A ottant’anni dalla prima esecuzione italiana, La vita è sogno di Gian Francesco Malipiero chiude la stagione lirica 2023/2024 del Teatro La Fenice. Tratto dall’omonimo dramma di Calderón de la Barca, venne composta tra il 1940 e il 1941, asciugando notevolmente il testo originale, ma aggiungendovi tre madrigali dalle Rime di Giovan Battista Marino e un sonetto di Antonio Pucci. Eliminando il riferimento alla Polonia, rimane un mondo indefinito, senza luogo né tempo, in cui i due protagonisti maschili, il Re e il Principe che perdono il nome proprio, diventano archetipi. Vengono eliminate alcune trame secondarie per concentrare tutta l’attenzione sulla metamorfosi del Principe: recluso in una torre dal genitore per un profetizzato regicidio, verrà condotto addormentato alla reggia dove sarà sovrano per un giorno, tornerà poi in prigione e sarà liberato per volere popolare.
La partitura risente certo del contesto storico in cui nacque, piena com’è di sonorità cupe e torbide che gettano dubbi sulla magnanimità di questo nuovo monarca eletto vox populi. Il critico Erwin Völsing nota, infatti, che la vicenda si conclude non con una triade perfetta, ma con un accordo dissonante, come se del Male irrisolto sia rimasto nel Principe, in una concezione agli antipodi dal lieto fine di Calderón. Eppure, mentre Maria Egiziaca lo scorso marzo ci fece riscoprire un Respighi che ancora sa parlare al nostro tempo, questo titolo oggi, ma leggendo le critiche coeve anche allora, non ha più nulla da dire. Condivido il giudizio dell’anonimo B. che sulla “Gazzetta di Venezia” del 27-28 aprile 1944, il giorno successivo al debutto alla Fenice, marcava la discrepanza tra “l’eloquente pathos sinfonico” e le voci, “sacrificate, umiliate, in un continuo, arbitrario e – alla fine – illogico declamato”. La staticità melodica che caratterizza i solisti e la polifonia monocorde dei madrigali corali ne fanno un lavoro che mal si adatta all’orecchio moderno.

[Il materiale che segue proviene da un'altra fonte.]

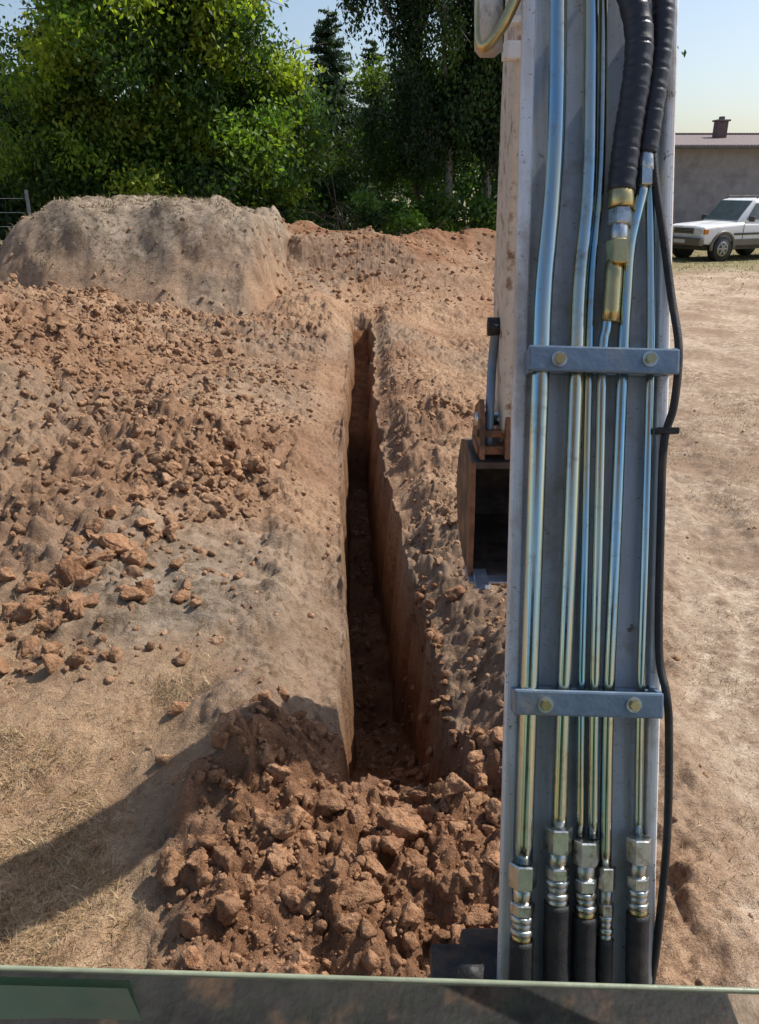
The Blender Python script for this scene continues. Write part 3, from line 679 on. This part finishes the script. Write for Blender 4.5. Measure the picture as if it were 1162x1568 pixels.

Il regista Valentino Villa non sfrutta né l’enorme portata onirica e analitica del testo né il rapporto travagliato padre-figlio, ma lascia scorrere gli eventi secondo lo sguardo del protagonista. Cosa sogna il Principe? Se è quello che vediamo, trattasi di pura realtà, in quanto non c’è alcun tratto assurdamente immaginario in scena, eccezion fatta per il suo doppio che ascende al trono nel terzo atto. Unico moto in avanti è l’arrivo del Principe alla corte barocca, fucina della conoscenza, dove Villa cita l’uomo vitruviano di Leonardo e La lezione di anatomia del dottor Nicolaes Tulp di Rembrandt (ma anche l’Ettore di Mamma Roma che richiama a sua volta il Cristo morto di Mantegna). Lo scenografo Massimo Checchetto crea una struttura cilindrica aperta e rotante, dentro dorata, fuori grigia, all’uopo torre e reggia. I costumi di Elena Cicorella sono chiaramente seicenteschi, tra la Spagna di Velázquez e le Fiandre, ma vanno bocciati senz’appello le cuffiette del coro e la mise del Principe, ridotto in boxer di pelle rossa, una sorta di harness articolata a mo’ di catene e una coperta cadente sulla spalla. Le luci di Fabio Barettin, che paiono uscite dal miglior Caravaggio, tagliano le scene in suggestivi chiaroscuri.
Sul piano musicale, la lettura felice di Francesco Lanzillotta, alla guida dell’Orchestra della Fenice, porta in buca le luci e le ombre del rivisitato Seicento spagnolo, trovando sempre il giusto equilibrio tra voci e strumenti, riuscendo, grazie al dosaggio tra timbri e agogiche pertinenti, a non affondarci nella mestizia del mare malipierano.
Nel ruolo del Principe c’è Leonardo Cortellazzi, curiosamente anche qui a petto nudo come in Cefalo e Procri del 2017. La vocalità importante, ben calibrata, restituisce un personaggio pienamente approfondito. Ottimo anche il Re di Riccardo Zanellato, intenso e dolente. Malipiero prescrive un soprano per Diana, ma qui viene affidato al mezzosoprano Veronica Simeoni, parte al limite del suo registro. Completano la compagnia Francesca Gerbasi (Estrella); Levent Bakirci (Don Arias e uno della folla); Simone Alberghini (Clotaldo) ed Enrico Di Geronimo (il servo di Diana e uno scudiero del re).
Ben curati gli interventi del coro, diretto da Alfonso Caiani, ma scenicamente poco funzionale.
Teatro pieno alla replica del 05 novembre.